Turtle sunbathing on log.

Our turtles do their own variation of boom running.  They only run far enough along the top of ONE log (which has strings attached to keep in anchored in one spot) to find a good place to settle down.  Then they participate in a sunbathing competition, seeing who can stay on the log the longest without getting scared off by some crazy woman with a camera.

Then I guess after all that strenuous competition, it’s time to relax.

A Trio of Turtles

July 27, 2009

When I went out to the mailbox this morning, I caught three of the turtles inhabitating our pond sunning themselves on a log.
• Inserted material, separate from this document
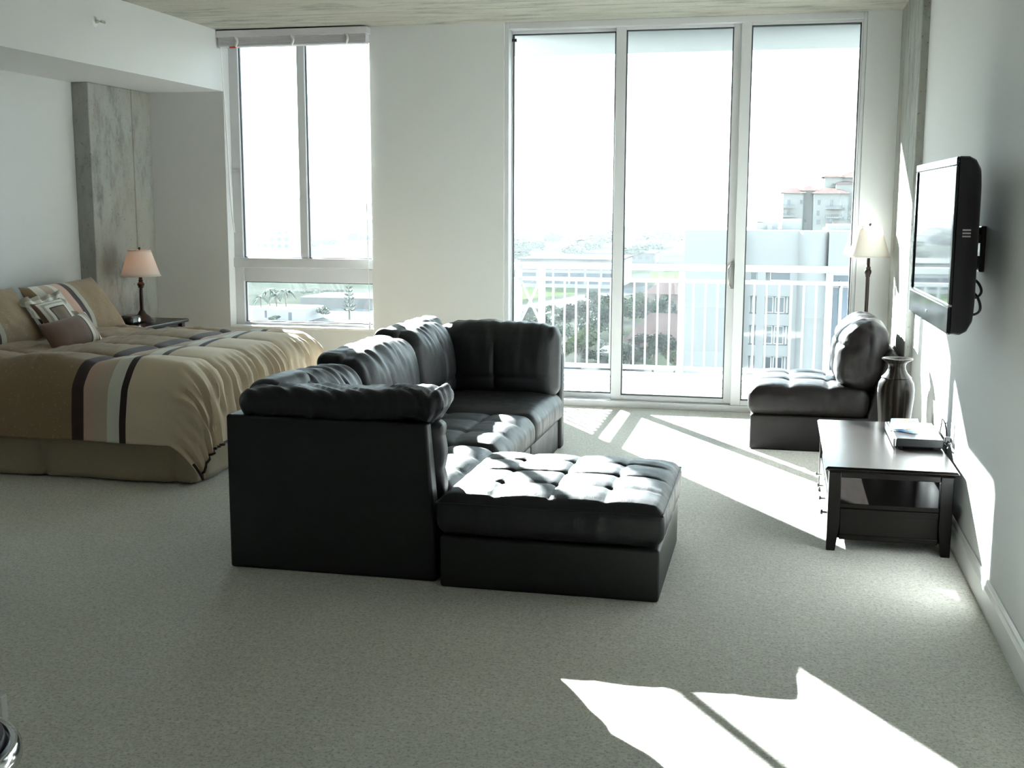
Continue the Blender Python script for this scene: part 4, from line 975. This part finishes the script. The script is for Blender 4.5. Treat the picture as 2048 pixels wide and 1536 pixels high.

3 Turtles Sunning Themselves On A Log

They never let me get too close before then slide off into the water.  I think I’m going to have to build a blind or something by the pond to get better pictures!

Turtle Reflections

June 23, 2009

I guess I’m like a reflective turtle this week, being a little on the meditative slow side.

We just got back from a trip to West Virginia and Ohio to visit family, and I’m tired. I’m also dealing with a lingering summer cold, so I’m not exactly feeling my best. So as I said, I’m moving a little slow.

To reflect on that, here’s a picture of the big turtle in our pond.

Turtle in Pond

The water was so reflective it almost  looks like the turtle is on grass instead of water.

Yesterday I saw two smaller turtles on the log.  It’s a popular spot!

Just Coolin’ It.

June 10, 2009

It’s been up in the 90’s here lately, and when you’re covered in black fur that means it feels REALLY hot!  So our farm collie, Toby, is always looking for the nearest patch of shade (between bouts of frenetic activity – liking chasing squirrels, or zipping through a pack of guineas so he can watch them fly, or … you get the idea).

Toby, our American Farm Collie

We’ve got lots of huge walnut and oak trees in the back yard, so all the animals like to congregate there.

The notable exception to this shade seeking is the sun seeking turtles who seem to thrive on sunning themselves.

Turtle On Log

They have a new log to float on as the first eventually sank, presumably because the dead wood became… well, water-logged!

Around here the critters are either soaking up the sun or have it made in the shade, but they all seem to be enjoying summer.